La globalización y la multilateralidad en las relaciones comerciales han originado que los efectos de esta política mercantilista se hayan extendido fuera de Europa. Los superávits de Alemania y de la Eurozona en su conjunto tienen que tener su correspondencia en los déficits de otros países, entre los que se encuentra en un puesto destacado EE.UU. La balanza de pagos por cuenta corriente del gigante americano viene presentando saldo negativo desde hace por lo menos tres décadas, y alcanzando cuantías realmente importantes en todo el primer decenio del presente siglo. Situación que, si en un principio se pudo mantener gracias al papel de moneda de reserva atribuido al dólar, resulta insostenible cuando se prolonga en el tiempo. Antes o después, los problemas tenían que aparecer. Así fue en 2008 en la crisis pasada, y hay peligro de que vuelva a suceder en el futuro.

Trump es criticable por muchos motivos, pero en este tema tiene un punto de razón cuando pretende defenderse de una guerra comercial desatada por China y Alemania hace ya muchos años. La primera, con una férrea intervención del Estado en la economía, incluido el manejo del tipo de cambio; la segunda, emboscándose tras la Unión Monetaria, alejándose de la relación real de intercambio, ya que la cotización del marco, si hubiese permanecido, estaría muy por encima de la fijada para el euro.

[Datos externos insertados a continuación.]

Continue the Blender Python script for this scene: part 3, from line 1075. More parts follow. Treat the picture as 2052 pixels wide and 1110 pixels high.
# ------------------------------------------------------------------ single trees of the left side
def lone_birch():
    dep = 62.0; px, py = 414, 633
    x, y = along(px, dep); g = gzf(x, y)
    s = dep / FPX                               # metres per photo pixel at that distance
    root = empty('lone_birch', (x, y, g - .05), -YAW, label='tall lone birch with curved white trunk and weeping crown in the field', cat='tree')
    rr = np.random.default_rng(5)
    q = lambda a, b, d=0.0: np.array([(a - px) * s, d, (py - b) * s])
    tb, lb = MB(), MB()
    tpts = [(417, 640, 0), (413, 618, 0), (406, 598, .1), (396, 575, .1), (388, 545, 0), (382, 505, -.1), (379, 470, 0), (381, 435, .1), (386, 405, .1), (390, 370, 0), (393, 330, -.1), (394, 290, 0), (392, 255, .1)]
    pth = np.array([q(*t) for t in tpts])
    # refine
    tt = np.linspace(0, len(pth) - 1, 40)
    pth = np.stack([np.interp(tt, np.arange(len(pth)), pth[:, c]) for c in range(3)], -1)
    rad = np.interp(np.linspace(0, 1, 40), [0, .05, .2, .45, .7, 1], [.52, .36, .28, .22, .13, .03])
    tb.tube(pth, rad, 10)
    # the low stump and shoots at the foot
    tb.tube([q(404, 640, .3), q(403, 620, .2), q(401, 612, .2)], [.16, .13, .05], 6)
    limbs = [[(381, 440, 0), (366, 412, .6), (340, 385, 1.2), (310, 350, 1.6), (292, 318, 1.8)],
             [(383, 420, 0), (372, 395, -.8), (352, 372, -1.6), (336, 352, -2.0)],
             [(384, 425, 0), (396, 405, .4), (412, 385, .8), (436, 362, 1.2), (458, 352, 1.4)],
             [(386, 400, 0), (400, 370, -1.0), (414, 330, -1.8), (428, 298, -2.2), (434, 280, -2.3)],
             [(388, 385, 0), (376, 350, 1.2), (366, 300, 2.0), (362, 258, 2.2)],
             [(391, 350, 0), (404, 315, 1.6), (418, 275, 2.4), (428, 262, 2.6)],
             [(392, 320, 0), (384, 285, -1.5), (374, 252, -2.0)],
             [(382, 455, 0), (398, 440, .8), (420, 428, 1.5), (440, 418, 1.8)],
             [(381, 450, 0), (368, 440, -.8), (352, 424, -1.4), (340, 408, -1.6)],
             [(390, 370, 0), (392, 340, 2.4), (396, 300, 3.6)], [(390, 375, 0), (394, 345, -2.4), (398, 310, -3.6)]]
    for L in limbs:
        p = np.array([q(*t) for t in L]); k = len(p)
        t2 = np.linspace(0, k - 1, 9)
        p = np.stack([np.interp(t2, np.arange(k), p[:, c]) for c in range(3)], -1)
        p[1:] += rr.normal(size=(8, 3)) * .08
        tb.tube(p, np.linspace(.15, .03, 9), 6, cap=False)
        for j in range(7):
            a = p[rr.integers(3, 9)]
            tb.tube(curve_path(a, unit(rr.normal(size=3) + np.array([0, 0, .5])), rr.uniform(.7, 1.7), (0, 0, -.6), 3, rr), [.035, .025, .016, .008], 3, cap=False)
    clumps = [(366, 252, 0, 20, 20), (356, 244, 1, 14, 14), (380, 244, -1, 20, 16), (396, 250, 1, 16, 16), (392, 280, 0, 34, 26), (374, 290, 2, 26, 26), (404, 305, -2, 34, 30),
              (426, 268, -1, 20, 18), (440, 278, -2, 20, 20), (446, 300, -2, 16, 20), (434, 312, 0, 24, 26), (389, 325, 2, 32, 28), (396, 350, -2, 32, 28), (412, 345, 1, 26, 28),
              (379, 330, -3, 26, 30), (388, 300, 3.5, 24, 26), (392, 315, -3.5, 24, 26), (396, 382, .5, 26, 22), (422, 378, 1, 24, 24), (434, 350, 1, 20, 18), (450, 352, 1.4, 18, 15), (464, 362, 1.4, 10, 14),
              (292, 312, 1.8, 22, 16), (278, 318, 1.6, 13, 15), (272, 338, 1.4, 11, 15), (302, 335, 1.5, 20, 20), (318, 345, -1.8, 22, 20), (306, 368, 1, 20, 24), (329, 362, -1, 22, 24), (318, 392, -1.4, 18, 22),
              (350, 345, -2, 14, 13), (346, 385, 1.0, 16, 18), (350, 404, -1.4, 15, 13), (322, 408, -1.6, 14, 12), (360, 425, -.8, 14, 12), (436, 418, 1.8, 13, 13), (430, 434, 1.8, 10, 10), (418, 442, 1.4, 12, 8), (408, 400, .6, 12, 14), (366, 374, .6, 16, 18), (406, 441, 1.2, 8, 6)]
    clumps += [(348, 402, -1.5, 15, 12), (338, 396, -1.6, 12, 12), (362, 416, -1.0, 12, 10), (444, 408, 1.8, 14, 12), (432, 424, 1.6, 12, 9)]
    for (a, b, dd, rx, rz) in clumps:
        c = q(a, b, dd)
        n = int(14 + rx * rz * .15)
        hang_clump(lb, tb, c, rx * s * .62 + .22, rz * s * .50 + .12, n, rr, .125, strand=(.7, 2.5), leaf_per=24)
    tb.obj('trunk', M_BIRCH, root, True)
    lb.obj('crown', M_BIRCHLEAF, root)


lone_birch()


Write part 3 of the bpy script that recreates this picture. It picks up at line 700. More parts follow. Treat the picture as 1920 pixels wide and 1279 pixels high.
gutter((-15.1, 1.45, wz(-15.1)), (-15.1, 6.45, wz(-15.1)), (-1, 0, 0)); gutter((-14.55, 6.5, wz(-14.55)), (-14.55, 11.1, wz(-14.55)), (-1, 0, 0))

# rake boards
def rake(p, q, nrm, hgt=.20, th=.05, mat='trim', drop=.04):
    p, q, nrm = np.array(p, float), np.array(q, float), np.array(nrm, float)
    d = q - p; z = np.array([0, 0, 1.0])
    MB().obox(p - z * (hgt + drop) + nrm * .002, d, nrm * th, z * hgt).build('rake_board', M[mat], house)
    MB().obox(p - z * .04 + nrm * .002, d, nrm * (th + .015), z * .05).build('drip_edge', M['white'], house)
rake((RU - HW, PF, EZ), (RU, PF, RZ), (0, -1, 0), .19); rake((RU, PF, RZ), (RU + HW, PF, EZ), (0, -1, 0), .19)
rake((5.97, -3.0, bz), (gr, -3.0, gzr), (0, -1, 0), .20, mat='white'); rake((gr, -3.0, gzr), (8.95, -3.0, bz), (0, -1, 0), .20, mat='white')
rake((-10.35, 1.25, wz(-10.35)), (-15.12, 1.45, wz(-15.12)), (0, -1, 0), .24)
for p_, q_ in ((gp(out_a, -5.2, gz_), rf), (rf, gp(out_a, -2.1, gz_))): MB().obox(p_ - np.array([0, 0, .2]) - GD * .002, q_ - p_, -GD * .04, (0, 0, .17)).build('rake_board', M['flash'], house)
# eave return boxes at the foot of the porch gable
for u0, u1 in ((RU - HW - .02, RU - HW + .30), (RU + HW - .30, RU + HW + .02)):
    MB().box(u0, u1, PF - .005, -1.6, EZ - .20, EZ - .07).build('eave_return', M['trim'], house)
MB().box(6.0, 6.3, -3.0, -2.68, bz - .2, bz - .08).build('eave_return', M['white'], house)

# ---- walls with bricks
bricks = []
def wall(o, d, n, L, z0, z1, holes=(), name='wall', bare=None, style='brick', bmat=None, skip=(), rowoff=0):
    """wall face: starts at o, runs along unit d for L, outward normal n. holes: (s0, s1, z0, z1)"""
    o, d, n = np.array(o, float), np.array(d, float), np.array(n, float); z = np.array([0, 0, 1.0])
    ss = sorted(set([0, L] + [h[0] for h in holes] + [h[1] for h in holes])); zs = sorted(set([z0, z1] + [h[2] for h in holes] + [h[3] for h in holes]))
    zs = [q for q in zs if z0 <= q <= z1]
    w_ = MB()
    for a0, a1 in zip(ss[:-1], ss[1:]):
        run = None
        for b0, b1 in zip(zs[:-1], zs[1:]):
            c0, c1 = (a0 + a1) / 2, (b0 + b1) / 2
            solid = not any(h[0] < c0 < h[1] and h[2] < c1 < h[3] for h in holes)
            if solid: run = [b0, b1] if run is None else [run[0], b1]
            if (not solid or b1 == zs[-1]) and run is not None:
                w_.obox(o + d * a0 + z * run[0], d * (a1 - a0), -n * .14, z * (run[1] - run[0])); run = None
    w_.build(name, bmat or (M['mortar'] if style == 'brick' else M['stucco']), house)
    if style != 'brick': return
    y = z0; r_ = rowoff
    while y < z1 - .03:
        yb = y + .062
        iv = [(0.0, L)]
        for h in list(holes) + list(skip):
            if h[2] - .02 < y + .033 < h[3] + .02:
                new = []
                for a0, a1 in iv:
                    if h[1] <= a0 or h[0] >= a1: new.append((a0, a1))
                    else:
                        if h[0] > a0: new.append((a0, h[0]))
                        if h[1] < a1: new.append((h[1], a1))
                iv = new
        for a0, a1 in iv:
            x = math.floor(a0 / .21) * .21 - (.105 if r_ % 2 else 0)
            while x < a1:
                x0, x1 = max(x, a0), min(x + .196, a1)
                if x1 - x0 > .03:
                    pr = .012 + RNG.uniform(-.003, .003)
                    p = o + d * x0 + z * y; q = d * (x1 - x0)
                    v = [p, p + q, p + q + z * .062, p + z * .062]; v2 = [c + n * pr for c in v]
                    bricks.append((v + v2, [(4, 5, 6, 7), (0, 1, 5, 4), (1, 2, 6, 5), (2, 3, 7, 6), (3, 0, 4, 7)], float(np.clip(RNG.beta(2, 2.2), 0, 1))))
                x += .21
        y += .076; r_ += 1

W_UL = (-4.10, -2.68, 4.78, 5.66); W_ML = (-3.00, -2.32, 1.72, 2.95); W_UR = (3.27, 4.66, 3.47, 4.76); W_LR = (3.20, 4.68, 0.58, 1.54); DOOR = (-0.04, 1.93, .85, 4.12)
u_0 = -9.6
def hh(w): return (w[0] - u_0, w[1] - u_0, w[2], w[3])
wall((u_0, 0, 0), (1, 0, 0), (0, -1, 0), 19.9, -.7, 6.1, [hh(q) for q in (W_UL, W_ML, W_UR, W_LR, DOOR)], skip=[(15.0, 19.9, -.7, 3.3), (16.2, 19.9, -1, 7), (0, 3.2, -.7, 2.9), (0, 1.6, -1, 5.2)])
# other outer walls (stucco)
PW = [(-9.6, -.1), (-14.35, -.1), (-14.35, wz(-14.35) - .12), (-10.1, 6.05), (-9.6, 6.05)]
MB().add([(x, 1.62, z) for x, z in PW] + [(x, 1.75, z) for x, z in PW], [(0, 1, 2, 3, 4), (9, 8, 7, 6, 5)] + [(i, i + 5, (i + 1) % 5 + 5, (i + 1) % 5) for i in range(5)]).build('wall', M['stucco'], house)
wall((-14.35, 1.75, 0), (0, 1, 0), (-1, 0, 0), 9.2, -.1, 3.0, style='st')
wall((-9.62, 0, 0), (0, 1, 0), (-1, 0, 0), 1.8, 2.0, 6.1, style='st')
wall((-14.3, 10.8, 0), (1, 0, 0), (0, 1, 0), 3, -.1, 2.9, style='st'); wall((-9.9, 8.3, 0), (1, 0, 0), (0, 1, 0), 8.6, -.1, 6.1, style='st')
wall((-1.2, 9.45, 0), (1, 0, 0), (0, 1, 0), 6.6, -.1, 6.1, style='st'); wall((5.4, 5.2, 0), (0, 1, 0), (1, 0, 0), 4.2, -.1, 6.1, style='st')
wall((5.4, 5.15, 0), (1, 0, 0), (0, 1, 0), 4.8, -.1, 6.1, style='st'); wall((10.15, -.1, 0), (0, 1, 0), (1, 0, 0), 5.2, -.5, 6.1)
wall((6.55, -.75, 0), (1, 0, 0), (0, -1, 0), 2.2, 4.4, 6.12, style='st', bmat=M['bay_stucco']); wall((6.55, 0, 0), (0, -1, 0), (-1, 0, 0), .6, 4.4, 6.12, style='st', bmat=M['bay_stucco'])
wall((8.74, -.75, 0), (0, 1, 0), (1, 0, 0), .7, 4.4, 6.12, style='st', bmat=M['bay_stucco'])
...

No es que los nubarrones que están apareciendo en la economía europea provengan del exterior, de la lucha comercial entre China y EE.UU. Es más bien al revés, que la política mercantilista y de austeridad adoptada por Alemania e impuesta al resto de la Eurozona se encuentra detrás de esta contienda y está siendo un factor de distorsión del comercio internacional. Que Alemania y otros países del Norte de Europa abandonen el dogma del déficit cero y giren hacia una política fiscal expansiva es por supuesto una necesidad para evitar la recesión en la Eurozona, pero también para la salud y el buen funcionamiento de la economía mundial.